There are also attempts to protect free speech and end-to-end encryption but they're likely to be defeated. One thing that might delight people on here is that the definition of risk to individuals will potentially also include loot boxes and pay-to-play content but also includes notifications by default, infinite scrolling, auto-playing videos, time-limited content and exchanging of virtual gifts. There is also likely to be consideration in the law for the amount of time someone spends online.
This is just my reading of the amendments, I don't pretend to be a law expert or fully accurate but what I can make out of what is being proposed is terrifying for freedom and liberty.
The scary thing is that if you were to poll the average person whether they want freedom or safety, they will pick safety. Government takes advantage of this to sell authoritarianism and control as health and safety.
What is the government taking advantage of though? They're giving people what they want.

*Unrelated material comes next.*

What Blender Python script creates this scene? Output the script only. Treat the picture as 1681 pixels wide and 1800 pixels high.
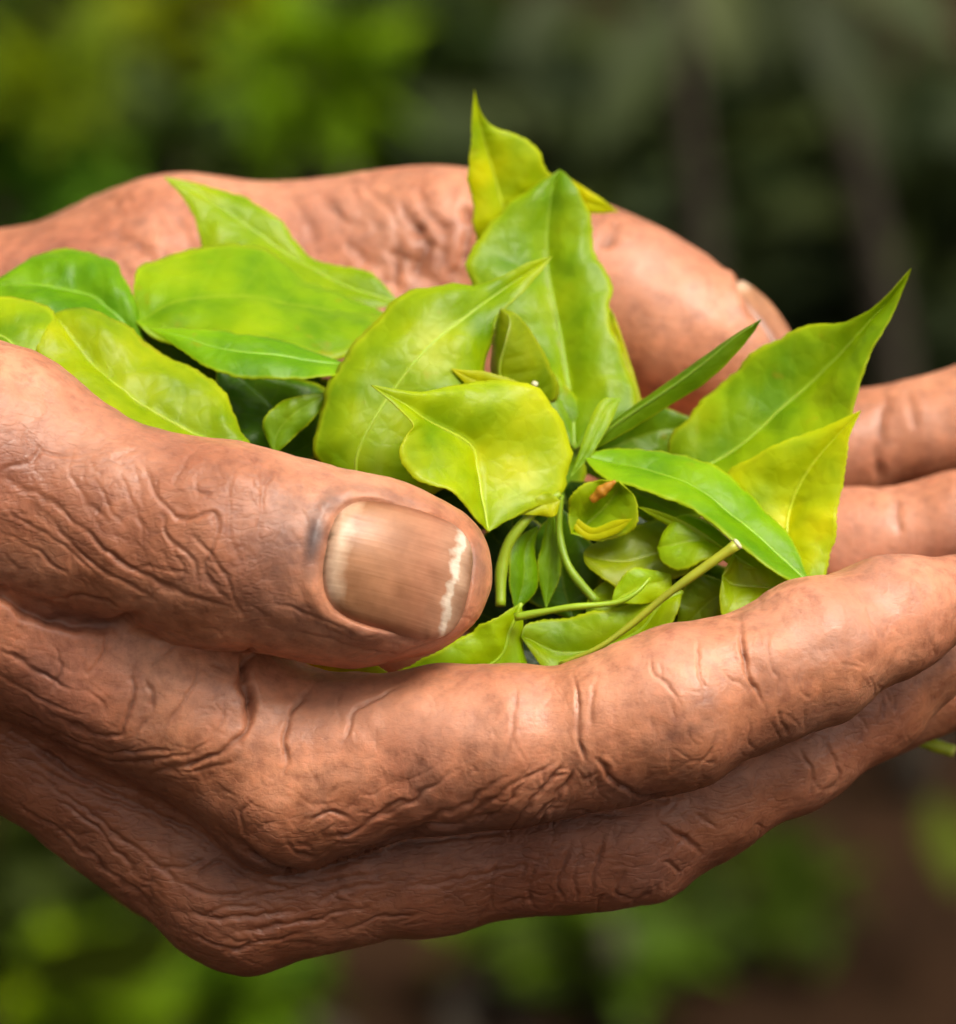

The obedience of the citizenship to control them in whatever way they wish. We have just conducted a legal and psychological trial of this in 2020 and 2021.
And 80% (or more even) of the population failed the test from a sheep vs. not perspective
This is not unsurprising. This is why for most of humanity we had concepts of "nobility". Most societies had nobility that varied anywhere from 5-20% of the total population of a society.
If you go back to philosophical beliefs prior to the enlightenment era where many leaders got grandiose ideas of liberty, you'll find literature describing general population as needing masters and being unfit for liberty. Essentially, the noble class should rule the peasant class not because nobility is evil but because the peasant class are incapable of ruling themselves and don't even want to.
I think we're moving back into a hard hierarchical system even if people don't realize it. Most people in society are serfs at best and the nobility of our societies see them as such.